What you need to do - Skipping all pictures, set down the lines of the listing from the first through the one with "h, .002, .001, .001)], M_rust)".

Data segment -

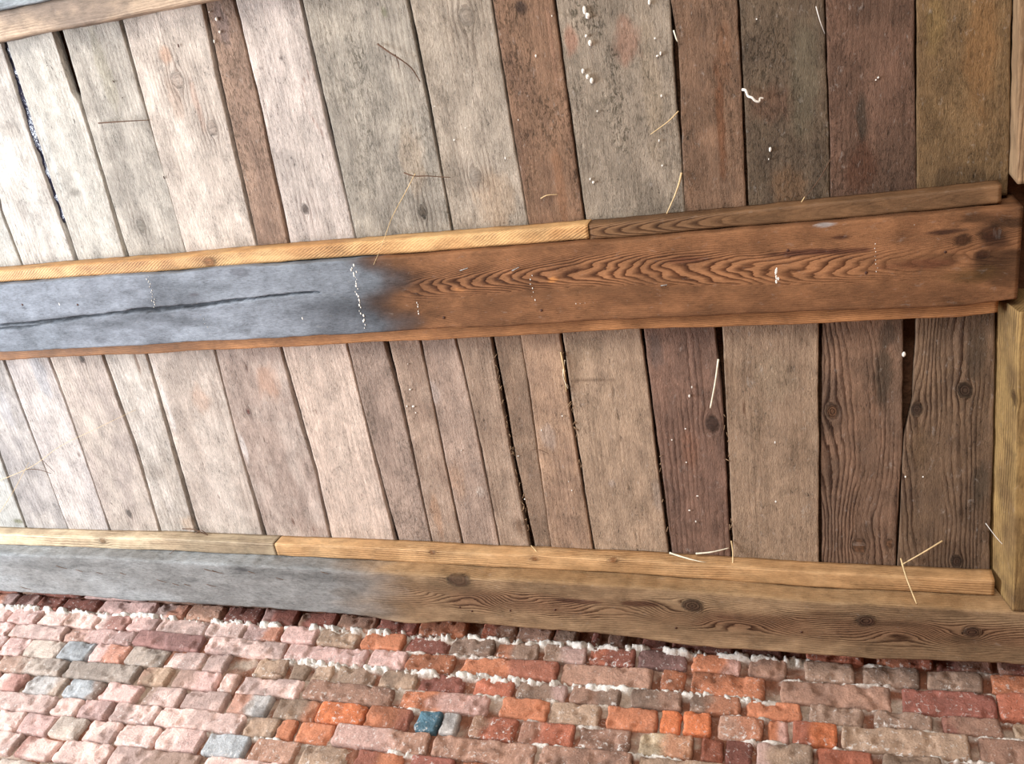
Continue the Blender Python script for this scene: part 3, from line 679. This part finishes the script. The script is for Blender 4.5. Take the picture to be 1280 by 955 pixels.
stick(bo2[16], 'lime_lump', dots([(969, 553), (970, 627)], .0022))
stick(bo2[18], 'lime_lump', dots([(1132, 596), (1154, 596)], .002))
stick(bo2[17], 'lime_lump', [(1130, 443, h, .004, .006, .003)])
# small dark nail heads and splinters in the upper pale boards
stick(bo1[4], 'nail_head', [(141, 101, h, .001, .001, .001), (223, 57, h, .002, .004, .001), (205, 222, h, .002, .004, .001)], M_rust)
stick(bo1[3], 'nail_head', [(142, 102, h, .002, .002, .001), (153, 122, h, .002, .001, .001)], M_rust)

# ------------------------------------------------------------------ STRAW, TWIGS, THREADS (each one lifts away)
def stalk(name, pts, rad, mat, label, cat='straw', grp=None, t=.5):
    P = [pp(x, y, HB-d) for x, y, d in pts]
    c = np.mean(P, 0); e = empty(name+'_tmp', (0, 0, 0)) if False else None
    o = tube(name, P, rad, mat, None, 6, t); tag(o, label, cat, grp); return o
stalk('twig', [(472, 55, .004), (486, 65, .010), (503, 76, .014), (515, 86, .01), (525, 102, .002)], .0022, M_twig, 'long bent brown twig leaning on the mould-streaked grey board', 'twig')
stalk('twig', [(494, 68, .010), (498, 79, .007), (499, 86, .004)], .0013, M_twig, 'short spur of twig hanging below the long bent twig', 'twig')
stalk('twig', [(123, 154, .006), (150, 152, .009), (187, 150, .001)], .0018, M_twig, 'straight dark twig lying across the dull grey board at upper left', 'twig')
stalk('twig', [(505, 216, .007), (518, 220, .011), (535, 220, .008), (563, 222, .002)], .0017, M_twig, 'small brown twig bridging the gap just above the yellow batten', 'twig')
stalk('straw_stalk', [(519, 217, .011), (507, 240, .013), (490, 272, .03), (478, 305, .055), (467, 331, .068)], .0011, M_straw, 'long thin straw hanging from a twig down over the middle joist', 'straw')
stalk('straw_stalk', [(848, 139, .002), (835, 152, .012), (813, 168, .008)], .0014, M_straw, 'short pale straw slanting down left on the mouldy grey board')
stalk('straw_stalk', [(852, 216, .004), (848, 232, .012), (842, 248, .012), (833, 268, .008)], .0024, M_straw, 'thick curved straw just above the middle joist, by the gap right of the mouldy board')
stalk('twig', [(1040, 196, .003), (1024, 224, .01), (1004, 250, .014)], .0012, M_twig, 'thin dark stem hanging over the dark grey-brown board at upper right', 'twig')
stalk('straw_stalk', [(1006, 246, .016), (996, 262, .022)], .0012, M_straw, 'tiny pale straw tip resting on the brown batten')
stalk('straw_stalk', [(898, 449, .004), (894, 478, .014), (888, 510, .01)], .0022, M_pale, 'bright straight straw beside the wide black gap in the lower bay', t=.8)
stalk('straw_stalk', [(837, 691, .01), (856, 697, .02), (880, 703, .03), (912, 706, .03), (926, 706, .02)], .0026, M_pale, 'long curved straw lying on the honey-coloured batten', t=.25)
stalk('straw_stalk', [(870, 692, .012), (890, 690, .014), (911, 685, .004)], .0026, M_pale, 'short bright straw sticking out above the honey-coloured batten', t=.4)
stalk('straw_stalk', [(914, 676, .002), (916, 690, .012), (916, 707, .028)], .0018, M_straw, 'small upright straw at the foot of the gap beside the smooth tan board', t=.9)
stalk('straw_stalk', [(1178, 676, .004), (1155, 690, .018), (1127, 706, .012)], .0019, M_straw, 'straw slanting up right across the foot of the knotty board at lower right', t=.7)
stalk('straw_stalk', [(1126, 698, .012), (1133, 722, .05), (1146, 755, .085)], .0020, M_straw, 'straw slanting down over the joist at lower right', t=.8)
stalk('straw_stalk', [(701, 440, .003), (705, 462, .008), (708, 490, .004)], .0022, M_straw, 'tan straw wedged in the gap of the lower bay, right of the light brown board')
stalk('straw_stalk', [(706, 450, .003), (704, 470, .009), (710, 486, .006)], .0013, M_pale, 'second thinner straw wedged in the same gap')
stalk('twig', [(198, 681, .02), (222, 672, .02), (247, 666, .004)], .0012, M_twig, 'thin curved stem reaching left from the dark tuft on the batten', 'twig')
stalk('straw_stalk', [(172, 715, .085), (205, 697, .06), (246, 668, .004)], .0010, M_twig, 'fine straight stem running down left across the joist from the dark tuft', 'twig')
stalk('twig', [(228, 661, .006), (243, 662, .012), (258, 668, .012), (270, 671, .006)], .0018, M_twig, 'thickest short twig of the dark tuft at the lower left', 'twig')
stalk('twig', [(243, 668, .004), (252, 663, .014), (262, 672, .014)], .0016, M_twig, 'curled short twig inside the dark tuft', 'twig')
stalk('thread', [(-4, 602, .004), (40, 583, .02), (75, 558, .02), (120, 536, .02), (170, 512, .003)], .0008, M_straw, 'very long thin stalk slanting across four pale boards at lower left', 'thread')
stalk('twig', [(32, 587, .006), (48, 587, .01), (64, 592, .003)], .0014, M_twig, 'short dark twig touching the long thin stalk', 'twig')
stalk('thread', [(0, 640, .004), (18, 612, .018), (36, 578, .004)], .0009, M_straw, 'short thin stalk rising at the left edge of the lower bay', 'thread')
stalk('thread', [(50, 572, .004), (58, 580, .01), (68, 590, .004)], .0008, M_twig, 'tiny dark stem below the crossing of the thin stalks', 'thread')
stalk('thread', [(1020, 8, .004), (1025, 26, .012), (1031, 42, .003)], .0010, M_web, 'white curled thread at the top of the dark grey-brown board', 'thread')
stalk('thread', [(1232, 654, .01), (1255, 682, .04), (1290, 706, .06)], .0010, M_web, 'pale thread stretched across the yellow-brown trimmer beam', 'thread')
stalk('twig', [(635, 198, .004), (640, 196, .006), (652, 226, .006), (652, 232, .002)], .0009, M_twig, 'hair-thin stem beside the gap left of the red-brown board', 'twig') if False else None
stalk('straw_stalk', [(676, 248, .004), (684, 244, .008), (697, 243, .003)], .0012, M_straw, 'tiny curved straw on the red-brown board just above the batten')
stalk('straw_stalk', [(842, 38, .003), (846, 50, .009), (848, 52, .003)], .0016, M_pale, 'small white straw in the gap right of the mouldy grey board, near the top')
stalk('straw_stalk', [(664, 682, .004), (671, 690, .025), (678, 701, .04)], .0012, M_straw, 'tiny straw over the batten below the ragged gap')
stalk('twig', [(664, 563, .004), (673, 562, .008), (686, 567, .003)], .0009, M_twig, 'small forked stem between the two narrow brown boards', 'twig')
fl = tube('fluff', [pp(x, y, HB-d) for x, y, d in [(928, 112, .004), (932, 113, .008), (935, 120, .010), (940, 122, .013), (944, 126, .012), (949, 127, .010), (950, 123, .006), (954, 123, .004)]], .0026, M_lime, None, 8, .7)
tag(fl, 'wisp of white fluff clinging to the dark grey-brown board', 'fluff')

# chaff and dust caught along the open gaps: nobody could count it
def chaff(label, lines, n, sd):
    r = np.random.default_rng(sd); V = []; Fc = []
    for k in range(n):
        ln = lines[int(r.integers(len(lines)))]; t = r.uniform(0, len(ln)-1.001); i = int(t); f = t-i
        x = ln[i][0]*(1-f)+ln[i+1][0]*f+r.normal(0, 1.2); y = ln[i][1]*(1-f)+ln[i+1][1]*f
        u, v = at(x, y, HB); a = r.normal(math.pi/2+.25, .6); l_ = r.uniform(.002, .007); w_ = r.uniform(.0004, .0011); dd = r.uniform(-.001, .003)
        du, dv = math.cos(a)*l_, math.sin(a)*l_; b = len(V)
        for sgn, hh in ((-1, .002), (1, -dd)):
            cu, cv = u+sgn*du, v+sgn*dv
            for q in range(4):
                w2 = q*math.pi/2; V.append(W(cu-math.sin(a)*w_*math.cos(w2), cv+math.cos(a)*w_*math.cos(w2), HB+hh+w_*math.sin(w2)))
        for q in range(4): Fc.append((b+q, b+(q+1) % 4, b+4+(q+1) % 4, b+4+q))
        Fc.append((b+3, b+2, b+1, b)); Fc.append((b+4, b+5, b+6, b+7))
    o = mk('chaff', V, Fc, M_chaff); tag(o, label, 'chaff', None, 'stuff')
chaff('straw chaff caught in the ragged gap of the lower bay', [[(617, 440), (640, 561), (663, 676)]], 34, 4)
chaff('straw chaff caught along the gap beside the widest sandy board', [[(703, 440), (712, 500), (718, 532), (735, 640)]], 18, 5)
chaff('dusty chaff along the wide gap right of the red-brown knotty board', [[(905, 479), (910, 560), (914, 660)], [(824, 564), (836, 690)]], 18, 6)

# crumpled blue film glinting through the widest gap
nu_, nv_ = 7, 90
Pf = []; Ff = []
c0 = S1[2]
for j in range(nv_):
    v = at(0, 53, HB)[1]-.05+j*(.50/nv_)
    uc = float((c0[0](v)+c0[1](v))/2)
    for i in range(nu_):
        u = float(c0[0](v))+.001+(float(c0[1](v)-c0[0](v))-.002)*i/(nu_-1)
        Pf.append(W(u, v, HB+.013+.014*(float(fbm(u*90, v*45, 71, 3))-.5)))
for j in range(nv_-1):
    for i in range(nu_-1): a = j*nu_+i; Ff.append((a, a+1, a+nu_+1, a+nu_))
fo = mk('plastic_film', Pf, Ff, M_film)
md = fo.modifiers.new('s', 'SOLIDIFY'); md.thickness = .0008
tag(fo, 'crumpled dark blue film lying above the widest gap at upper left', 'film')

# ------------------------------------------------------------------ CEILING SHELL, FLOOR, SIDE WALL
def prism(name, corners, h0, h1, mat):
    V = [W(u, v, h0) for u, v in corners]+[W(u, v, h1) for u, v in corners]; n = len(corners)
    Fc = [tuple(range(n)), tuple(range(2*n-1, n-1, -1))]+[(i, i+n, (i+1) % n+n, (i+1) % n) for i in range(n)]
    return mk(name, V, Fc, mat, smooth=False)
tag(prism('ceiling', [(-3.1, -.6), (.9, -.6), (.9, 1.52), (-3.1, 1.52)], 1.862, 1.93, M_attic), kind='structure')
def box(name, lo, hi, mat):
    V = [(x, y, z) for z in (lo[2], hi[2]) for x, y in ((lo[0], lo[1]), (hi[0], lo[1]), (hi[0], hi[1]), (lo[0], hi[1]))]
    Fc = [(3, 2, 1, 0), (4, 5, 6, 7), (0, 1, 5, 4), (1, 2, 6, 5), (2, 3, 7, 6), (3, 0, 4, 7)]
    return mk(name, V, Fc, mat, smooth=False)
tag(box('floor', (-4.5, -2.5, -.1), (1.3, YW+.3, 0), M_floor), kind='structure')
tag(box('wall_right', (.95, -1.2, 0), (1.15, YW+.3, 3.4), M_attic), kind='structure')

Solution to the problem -
Continue the Blender Python script for this scene: part 3, from line 679. This part finishes the script. The script is for Blender 4.5. Take the picture to be 1280 by 955 pixels.
stick(bo2[16], 'lime_lump', dots([(969, 553), (970, 627)], .0022))
stick(bo2[18], 'lime_lump', dots([(1132, 596), (1154, 596)], .002))
stick(bo2[17], 'lime_lump', [(1130, 443, h, .004, .006, .003)])
# small dark nail heads and splinters in the upper pale boards
stick(bo1[4], 'nail_head', [(141, 101, h, .001, .001, .001), (223, 57, h, .002, .004, .001), (205, 222, h, .002, .004, .001)], M_rust)
stick(bo1[3], 'nail_head', [(142, 102, h, .002, .002, .001), (153, 122, h, .002, .001, .001)], M_rust)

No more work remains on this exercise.